## begin Recorded data

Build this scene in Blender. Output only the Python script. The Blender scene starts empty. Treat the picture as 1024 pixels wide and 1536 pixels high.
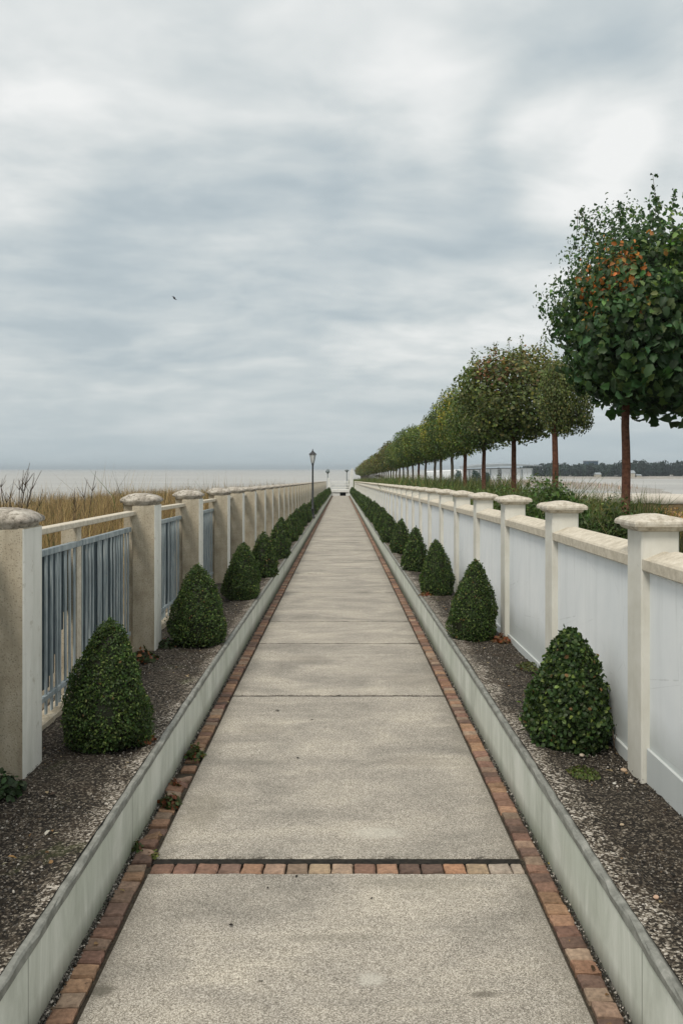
import bpy, bmesh, math, random
import numpy as np
R = math.radians
PI = math.pi
scene = bpy.context.scene
COL = scene.collection
CH, F, VX, VY = 1.65, 1300.0, 511.0, 703.0
SL = 0.013
def zg(y):                       # the walk falls gently away from the camera
    t = y - 6.0
    if t <= -1.5: return 0.0
    if t < 1.5: return -SL * (t + 1.5) ** 2 / 6.0
    return -SL * t
zgv = np.vectorize(zg)

# ------------------------------------------------------------------ tagging
def tag(o, label=None, cat=None, group=None, kind=None):
    if label: o['label'] = label
    if cat: o['category'] = cat
    if group: o['group'] = group
    if kind: o['kind'] = kind
    return o
def empty(name, loc=(0, 0, 0), rz=0.0):
    o = bpy.data.objects.new(name, None); COL.objects.link(o)
    o.location = loc; o.rotation_euler = (0, 0, rz); o.empty_display_size = .2
    return o

# ------------------------------------------------------------------ node helpers
class NT:
    def __init__(s, tree): s.t = tree; s.n = tree.nodes; s.l = tree.links
    def node(s, typ, **kw):
        n = s.n.new(typ)
        for k, v in kw.items(): setattr(n, k, v)
        return n
    def set(s, sock, v):
        if isinstance(v, bpy.types.NodeSocket): s.l.new(v, sock)
        elif v is not None:
            if isinstance(v, tuple) and len(v) == 3 and sock.type == 'RGBA': v = v + (1,)
            sock.default_value = v
    def coord(s, kind='Object', scale=None, src=None):
        o = src or s.node('ShaderNodeTexCoord').outputs[kind]
        if scale is not None:
            m = s.node('ShaderNodeMapping'); s.set(m.inputs['Vector'], o)
            m.inputs['Scale'].default_value = scale; o = m.outputs[0]
        return o
    def noise(s, vec, scale, detail=4, rough=.55, dist=0.0):
        n = s.node('ShaderNodeTexNoise'); s.set(n.inputs['Vector'], vec)
        n.inputs['Scale'].default_value = scale; n.inputs['Detail'].default_value = detail
        n.inputs['Roughness'].default_value = rough; n.inputs['Distortion'].default_value = dist
        return n.outputs['Fac']
    def vor(s, vec, scale, out='Distance', feature='F1'):
        n = s.node('ShaderNodeTexVoronoi', feature=feature); s.set(n.inputs['Vector'], vec)
        n.inputs['Scale'].default_value = scale
        return n.outputs[out]
    def ramp(s, fac, stops, interp='LINEAR'):
        n = s.node('ShaderNodeValToRGB'); s.set(n.inputs[0], fac); r = n.color_ramp
        r.interpolation = interp
        while len(r.elements) < len(stops): r.elements.new(.5)
        for e, (p, c) in zip(r.elements, stops):
            e.position = p
            if not isinstance(c, tuple): c = (c, c, c)
            e.color = tuple(c) + (1,)
        return n.outputs[0]
    def mix(s, fac, a, b, mode='MIX'):
        n = s.node('ShaderNodeMix', data_type='RGBA', blend_type=mode)
        s.set(n.inputs[0], fac); s.set(n.inputs[6], a); s.set(n.inputs[7], b)
        return n.outputs[2]
    def math(s, op, a, b=None, c=None, clamp=False):
        n = s.node('ShaderNodeMath', operation=op, use_clamp=clamp)
        s.set(n.inputs[0], a)
        if b is not None: s.set(n.inputs[1], b)
        if c is not None: s.set(n.inputs[2], c)
        return n.outputs[0]
    def mr(s, v, a, b, c=0., d=1.):
        n = s.node('ShaderNodeMapRange'); s.set(n.inputs[0], v)
        for i, q in enumerate((a, b, c, d)): n.inputs[i + 1].default_value = q
        return n.outputs[0]
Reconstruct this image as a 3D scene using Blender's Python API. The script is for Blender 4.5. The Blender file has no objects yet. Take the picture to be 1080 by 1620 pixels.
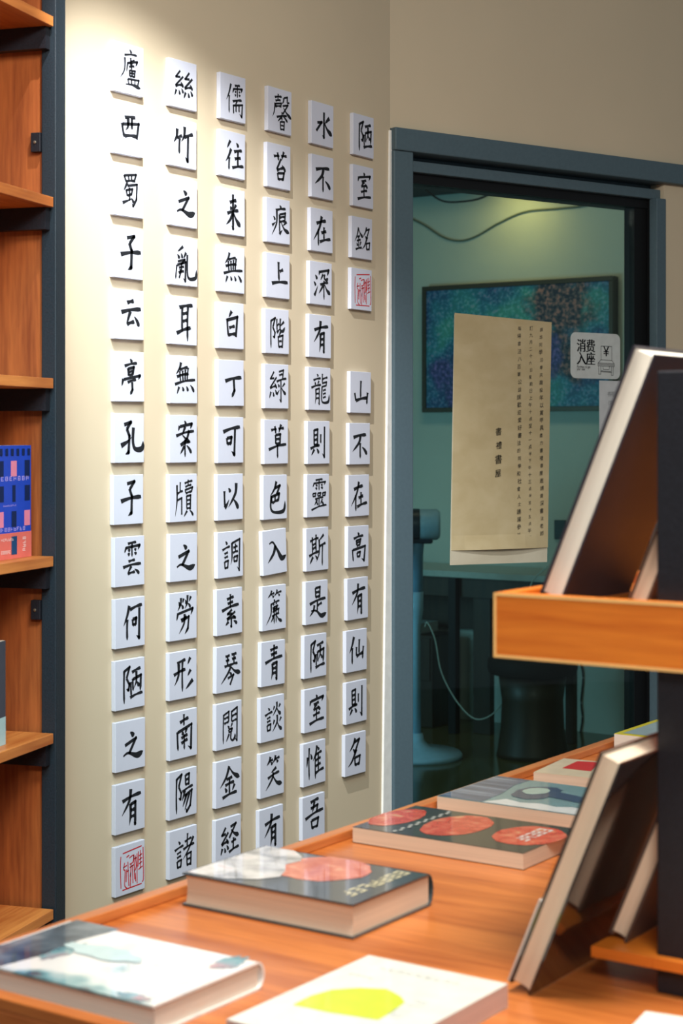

## end Recorded data

- What you will do -
In the listing, find each line with the string "Python" and copy it.

- Answer to this exercise -
Build this scene in Blender. Output only the Python script. The Blender scene starts empty. Treat the picture as 1024 pixels wide and 1536 pixels high.
Reconstruct this image as a 3D scene using Blender's Python API. The script is for Blender 4.5. The Blender file has no objects yet. Take the picture to be 1080 by 1620 pixels.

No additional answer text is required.